Anche qui partirei dai dati, perché solo la città di Firenze conta mediamente oltre 7 milioni di visitatori ogni anno e in provincia di Firenze, esistono i luoghi di Leonardo da Vinci, di Boccaccio, le dimore storiche, la campagna ecc. che attraggono un altro milione e mezzo di turisti. In un mondo sempre più globalizzato, in cui emergono continuamente “nuovi ricchi” e “nuove economie”, l’Italia può sicuramente veder lievitare, anche nel breve periodo, presenze ed investimenti, anche stranieri, nel settore. Certo, anche qui, da un punto di vista politico ed amministrativo sono ancora molte le cose da fare.Innanzitutto una promozione unica a livello nazionale che sopperisca alle lacune dei livelli regionali e locali del territorio, su modelli che ci giungono da altri paesi europei. Poi, occorre fare un salto di qualità nell’offerta ed accoglienza turistica, anche incentivando da un punto di vista fiscale le imprese ricettive che investono in ristrutturazioni, innovazione tecnologica e servizi, con meccanismi premiali che accolgano le novità introdotte in questi giorni dal ministero integrandole, con un effetto moltiplicatore, con strumenti e incentivi regionali. Il recentissimo intervento legislativo del Ministero sul turismo, infatti, dà segnali importanti su strumenti come il credito d’imposta, tende a semplificare e riorganizzare funzioni ed enti, ma sulla parte più legata al rispetto delle tradizioni culturali e del decoro urbano è un esempio di cosa invece non si dovrebbe fare, eliminando regole dove sono necessarie e piantando ulteriori paletti per chi, invece, fa impresa nel pieno rispetto della legalità e della concorrenza. Infine, cosa che non sempre viene fatta, occorre destinare le risorse ( in alcune realtà anche di significativa entità) della tassa di soggiorno ai settori di accoglienza e promozione turistica, perché la richiesta di ‘Italia’ nel mondo aumenta, ma se non crescono di pari passo in qualità, accessibilità, offerta ecc. anche i luoghi del turismo, siano essi le nostre città, le nostre coste, la montagna ecc, il Belpaese continuerà a perdere appeal.
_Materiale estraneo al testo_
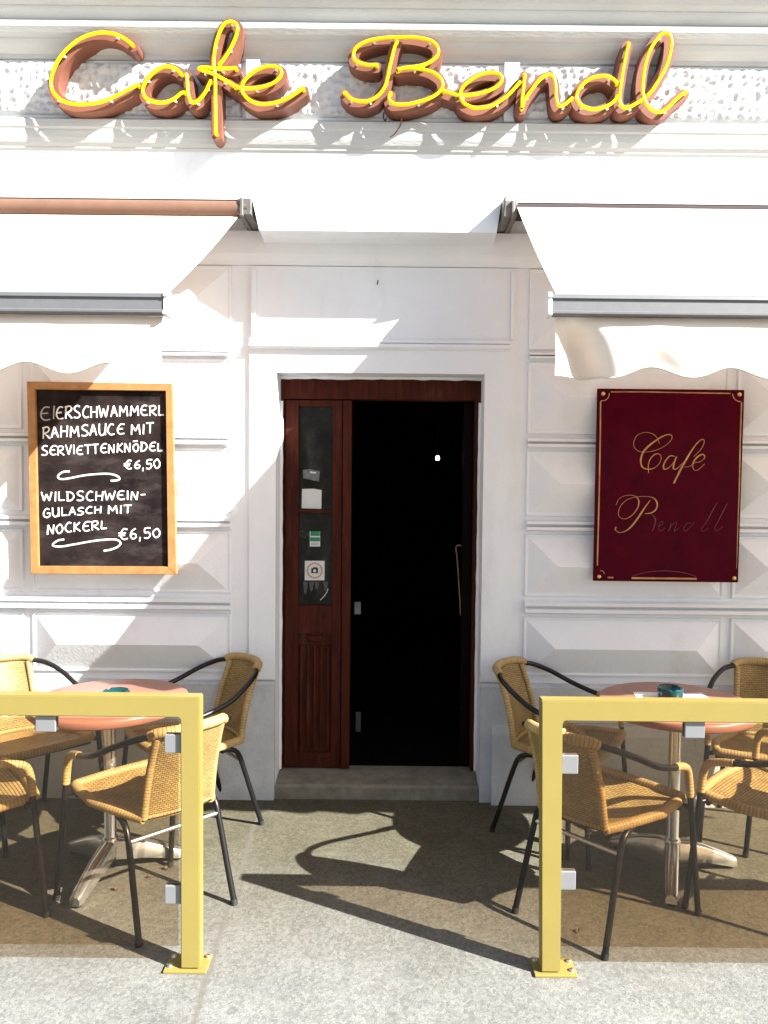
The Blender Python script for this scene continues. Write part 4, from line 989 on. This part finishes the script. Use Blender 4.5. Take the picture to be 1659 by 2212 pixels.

La proliferazione dei centri commerciali e la deregulation degli orari commerciali stanno mettendo a rischio quel grande patrimonio economico, culturale e sociale rappresentato dall’impresa diffusa e dal commercio di vicinato. Cosa fare per contrastare il fenomeno della desertificazione urbana e difendere e valorizzare i centri urbani delle nostre città?
Purtroppo una classe dirigente poco illuminata ha fatto in modo che per oltre 25 anni la grande distribuzione invadesse il mercato, con poche regole, spesso con interessi particolari e senza il minima attenzione per le negative conseguenze sui territori. La sensazione che le nostre battaglie abbiano incontrato spesso muri di gomma, sia a livello nazionale, sia al livello locale è fortissima. Il fatto che la fase di espansione della GDO sia alle spalle, non deve farci abbassare la guardia: occorre ancora fare tutto quanto in nostra facoltà per impedire la crescita e la proliferazione di nuove strutture e che gli orari ed i giorni festivi diventino una giungla in cui districarsi. Nonostante il pacchetto liberalizzazioni di Monti, vi sono ancora alcuni strumenti legislativi, anche a livello regionale, (si pensi all’Urbanistica) che, se utilizzati in modo intelligente, posso costituire un freno rispetto a questa avanzata “barbarica”. E’ chiaro che non possiamo fermarci qui, ma dobbiamo anche proporre politiche attive di promozione e vitalizzazione del tessuto commerciale delle pmi, programmando eventi, iniziative, rilanciando i centri commerciali naturali, disegnando una nuova idea di Centro storico ed urbano a portata di cittadini e famiglie. Ci sono importanti esperienze europee di aggregazione sul modello dei nostri Centri Commerciali Naturali, che mettono insieme pubblico e privato, che interagiscono con le funzioni delle città, che sono motore di sviluppo e che possono essere un modello da importare e adattare per costruire centri storici ed urbani accoglienti, accessibili, con un’idea chiara di decoro urbano e vivibilità, che siano il luogo principe dell’animazione, del divertissement, delle crescita sociale, relazionale ed intellettuale dell’individuo. Occorrono, poi, anche strumenti di carattere fiscale ed economico per combattere la piaga dei fondi sfitti e della desertificazione di alcune aree del territorio: NO TAX AREA per chi investe in queste attività, almeno per quanto concerne i tributi di carattere comunale e locale, attivazione di contributi per ristrutturazioni e affitti di natura commerciale ecc. Ma per farlo occorre una grande slancio culturale, che passa anche attraverso la sensibilità dei tanti nuovi amministratori che in questi giorni hanno preso le redini delle nostre città: insieme a loro abbiamo voglia di tornare a scommettere, ad investire e a fare impresa nei nostri centri storici.